Cohen & Company Capital Markets announced the opening of a new Houston office and the appointment of Rahul Jasuja as Head of Energy and Energy Transition. The move follows a record $44 billion in transaction volume in 2025, nearly doubling the firm’s deal flow from the previous year.
Jasuja brings a decade of investment‑banking experience from Wells Fargo Securities, Citigroup and Bank of America Merrill Lynch. In his new role he will oversee M&A advisory and capital‑markets transactions across traditional energy, sustainable fuels and infrastructure. The Houston hub will focus on four verticals—firm and scalable energy systems (including nuclear, geothermal and other dispatchable platforms), critical energy supply chains, energy‑transition fuels and technologies, and traditional energy portfolio evolution—chosen to support the digital economy, AI, and defense supply chains.
The expansion builds on a strong 2025 financial performance: revenue reached $84.2 million with an adjusted pre‑tax income of $16.4 million, while 2024 revenue was slightly lower than 2023. The firm’s 2025 results reflected robust demand for its SPAC and digital‑asset underwriting, and the new office is positioned to capture the growing capital‑markets activity in the energy‑transition space.
Management emphasized the strategic rationale behind the move. Jasuja said the expansion is “not a geographic expansion; it is a sector thesis” and that Houston is the “center of gravity” where capital, operating expertise and execution converge. Jerry Serowik added that the capital markets are shifting from incubation to industrial scale‑up, underscoring the firm’s confidence in the maturity of the energy‑transition sector.
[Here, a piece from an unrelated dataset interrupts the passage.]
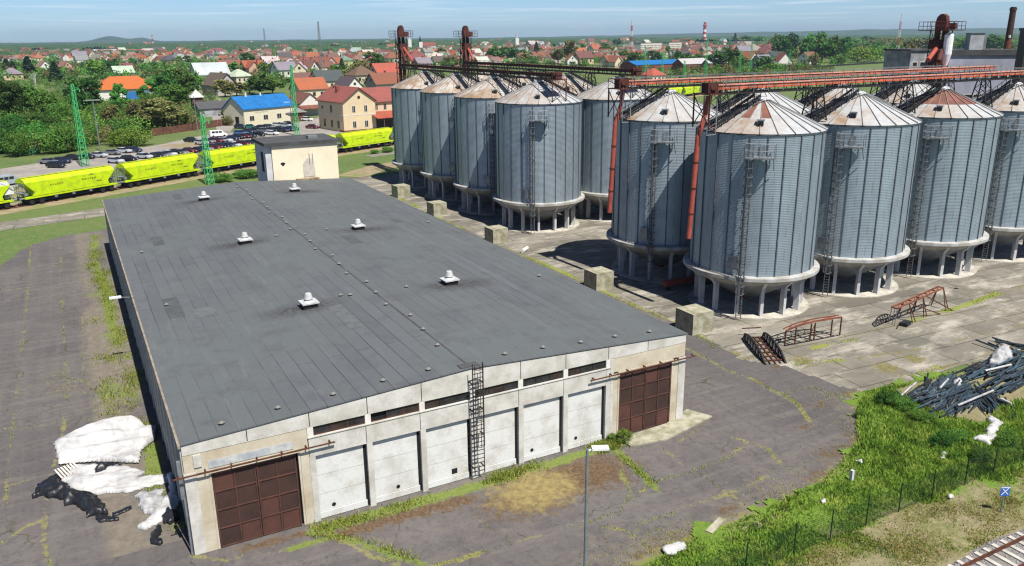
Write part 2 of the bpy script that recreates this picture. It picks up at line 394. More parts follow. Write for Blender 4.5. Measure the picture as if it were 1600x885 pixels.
SC.view_settings.view_transform = 'Standard'; SC.view_settings.look = 'None'; SC.view_settings.exposure = .62; SC.view_settings.gamma = 1
try: SC.cycles.use_denoising = True; SC.cycles.filter_width = 1.25; SC.cycles.volume_bounces = 0; SC.cycles.max_bounces = 6; SC.cycles.diffuse_bounces = 1; SC.cycles.transparent_max_bounces = 12
except Exception: pass

# ---------------------------------------------------------------- ground sheets
m, nt, b = base('open_ground', .95); v = coords(nt)
a = mix(nt, noise(nt, v, .012, 5, .6, .40, .60), (.075, .145, .028), (.135, .165, .05))
a = mix(nt, noise(nt, v, .05, 5, .65, .45, .65), a, (.07, .13, .03))
a = mix(nt, noise(nt, v, .9, 4, .7, .45, .75), a, (.19, .18, .085))
a = mix(nt, math_(nt, 'MULTIPLY', noise(nt, v, 4., 3, .7), .5), a, (.05, .08, .02))
setc(nt, b, a); MT['open_ground'] = m
mb = MB(); mb.add([(-9000, -400, -.06), (9800, -400, -.06), (9800, 9800, -.06), (-9000, 9800, -.06)], [(0, 1, 2, 3)])
tag(mb.build('ground', 'open_ground'), kind='structure')

# asphalt yard with weeds in its joints
def node_out(nt, n): sp_ = node(nt, 'ShaderNodeSeparateColor'); nt.links.new(n.outputs['Color'], sp_.inputs[0]); return sp_.outputs[0]
m, nt, b = base('old_asphalt', .93, 0, .25); v = coords(nt)
a = mix(nt, noise(nt, v, .11, 5, .6, .38, .62), (.094, .084, .085), (.120, .109, .107))
vs = coords(nt, 'Object', (1, .06, 1))
a = mix(nt, math_(nt, 'MULTIPLY', noise(nt, vs, .9, 4, .6, .45, .72), .6), a, (.158, .142, .132))
vs2 = coords(nt, 'Object', (.08, 1, 1))
a = mix(nt, math_(nt, 'MULTIPLY', noise(nt, vs2, 1.1, 5, .6, .47, .70), .65), a, (.165, .148, .136))
a = mix(nt, math_(nt, 'MULTIPLY', noise(nt, v, 2.2, 5, .7, .50, .68), .55), a, (.058, .052, .053))
a = mix(nt, math_(nt, 'MULTIPLY', noise(nt, v, 24., 2, .6), .3), a, (.07, .065, .065))
def mask(nt, v, name, sc=3., w=.3):
    n = node(nt, 'ShaderNodeTexNoise', i_Scale=sc, i_Detail=6., i_Roughness=.7); nt.links.new(v, n.inputs['Vector'])
    s_ = math_(nt, 'ADD', attr(nt, name), math_(nt, 'MULTIPLY_ADD', n.outputs['Fac'], 1.7, -.85))
    r = node(nt, 'ShaderNodeMapRange', i_1=.5-w/2, i_2=.5+w/2); nt.links.new(s_, r.inputs[0]); return r.outputs[0]
def soil(nt, v, c, d, s=6.): return mix(nt, noise(nt, v, s, 4, .7), c, d)
vo = node(nt, 'ShaderNodeTexVoronoi', feature='DISTANCE_TO_EDGE', i_Scale=.33); dn = node(nt, 'ShaderNodeTexNoise', i_Scale=.8, i_Detail=5.); nt.links.new(v, dn.inputs['Vector'])
dv_ = node(nt, 'ShaderNodeVectorMath', operation='MULTIPLY_ADD'); nt.links.new(dn.outputs['Color'], dv_.inputs[0]); dv_.inputs[1].default_value = (1.6, 1.6, 0); nt.links.new(v, dv_.inputs[2]); nt.links.new(dv_.outputs[0], vo.inputs['Vector'])
ck = node(nt, 'ShaderNodeMapRange', i_1=.018, i_2=.004); nt.links.new(vo.outputs['Distance'], ck.inputs[0])
a = mix(nt, math_(nt, 'MULTIPLY', ck.outputs[0], noise(nt, v, .25, 4, .6, .48, .62)), a, (.058, .056, .035))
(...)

The announcement signals a decisive pivot toward energy‑transition advisory services, leveraging Cohen & Company’s SPAC expertise and $44 billion transaction volume to capture new deal flow. While the firm faces pricing pressure and cost inflation in some segments, management remains confident that disciplined capital allocation and a focus on high‑margin, dispatchable energy platforms will sustain growth.